Technological dependence or no, mother nature wreck’s havoc.

The largest human disaster in history is still “the black death”, pre-technological dependence.

…And “being one with nature” sure didn’t defend the various Indigenous populations of the world from her (with lotsa help from people, of course).

Preparedness is always a wise thing, but believing there is anything one can always do to prevent mother nature from just randomly destroying everything in your world is the height of arrogance.

No, you can’t ALWAYS prepare, which isn’t an excuse not to prepare at all. In the context of talking about mitigating suffering however, preparation is an excellent idea. And nothing says we can’t be both technologically advanced AND one with nature.

Regarding dependence on technology — we’re toolmaking animals. It’s part of who we are. And even the outhouses Keachick was talking about are still technology. Not as convenient as having flushable toilets in your home, but easy to make, easy to remake, and very robust, if not as sophisticated.

The technologies that our lives now depend on are vastly interwoven — and delicate. And yet as delicate as they are, they are expected to support the weight of our entire society, which they do well, until the highly improbable event for which they were never designed to cope with happens.

I think my question is personally, as a family, where we should focus our energies in trying to be prepared if or when a disaster occurs. Apparently, if you live in Auckland, NZ, as I do, the biggest threat could be volcanic in nature. Auckland is home to at least 60 volcanoes. Most are small and extinct but there are about a dozen that are dormant, the largest and youngest being Rangitoto. It sits slap bang in the Waitemata Harbour and the Pinto chaps could not have missed seeing the massive green cone-shaped island from their hotel windows. They were in Auckland on 8 April 2009, promoting Star Trek and I did not even know about it…:((

I think that if Rangitoto blew, Auckland would be screwed. I doubt there would be anything left. To prepare for a smaller volcanic eruption – have lots of masks and access to a container of compressed air or oxygen cylinders. Not sure how that might work. The air and water would be contaminated. Everyone would have to stay inside, with all the windows tightly shut and wait it out.

Guess, I had better get some more containers of fresh water, tins of food, dried food, have first aid kit well stocked, batteries for torches, small gas cook top in case of power outtages. Getting fresh water could be an ongoing problem.
I have never been in any sort of disaster myself, just watched from afar. Oh for a crystal ball or two – you know, ones that are real and actually worked.

35.
…..

But how would you avoid being incinerated in a pyroclastic cloud?

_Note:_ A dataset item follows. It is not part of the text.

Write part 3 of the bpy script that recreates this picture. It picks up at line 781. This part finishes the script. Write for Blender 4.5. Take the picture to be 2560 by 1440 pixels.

(Assuming that Rangitoto is a cone-shaped mountain volcano, like Mt. St Helens)

@33

And nothing says we can’t be both technologically advanced AND one with nature.

Still won’t stop the inevitable, though.

You do the best you can to mitigate the severity and to make life afterward easier. But you can prepare rigorously and still get squished by a bus that you didn’t see coming. That’s the universe we live in.

You can’t prepare for a genuine end of world scenario. For that you pray or party.

But you can prepare for foreseeable disasters that your region is prone to suffer. You can buy an extra can of soup and put it away every time you go grocery shopping. You can do the same thing for band aids and anti-biotic salve, and batteries. You don’t have to do it all at once, and you’ll accumulate a good amount of stuff after only a few months doing a little at a time.

Well, I just store chocolate bars, cookies, potato chips and 7-Up!

Stock up on the cookies. They may make good legal tender.